Skip to main content

Spilling into confinement: submarine slope valleys as pollutant and carbon sinks

Academic lead
David Hodgson (Earth and Environment)
Co-supervisor(s)
Alan Burns (Chemical and Process Engineering), Jeff Peakall (Earth and Environment), Gareth Keevil (Earth and Environment), Ian Kane (University of Manchester)
Project themes
Environmental Flows, Particulate flows, sediments & rheology

Organic carbon and pollutant concentrations in the modern ocean are poorly constrained. In particular, ocean floor channels on slopes, which are the main conduits for particulate transfer from continents to oceans, are not considered as important sinks for particulates. In part, this is because modern erosionally-confined systems form complicated geomorphologies, but their erosional nature and present-day inactivity means little is known about their evolution.
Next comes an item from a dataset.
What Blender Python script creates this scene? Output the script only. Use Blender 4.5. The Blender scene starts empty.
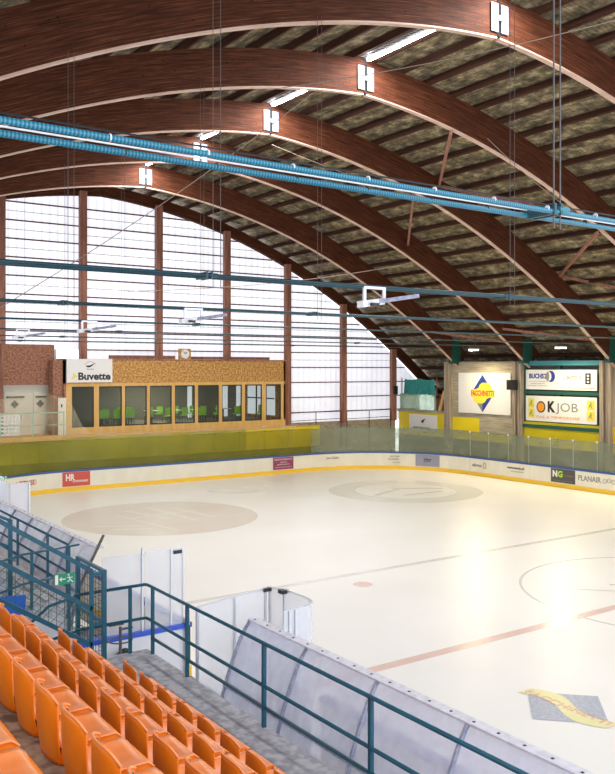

Whilst channels are dominated by erosion for much of their lifespan, their corresponding overbank deposits have not been investigated. However, the sedimentary processes of these features are poorly constrained because they are rarely identified in the rock record, or intersected by wells in modern systems. The dynamic morphology and complex fluid dynamics of the flows within these channels has never been captured experimentally or numerically. Novel physical experiments will comprise a larger outer surface to represent the slope valley confinement, and smaller inset sinuous channel forms, both leveed and terraced, will mimic the thalweg channel. In parallel, the 3D CFD modelling component (ANSYS CFX) will aim to replicate the erosion and deposition from different levels of density stratified flows from the physical experiments where the input parameters and boundary conditions are well constrained.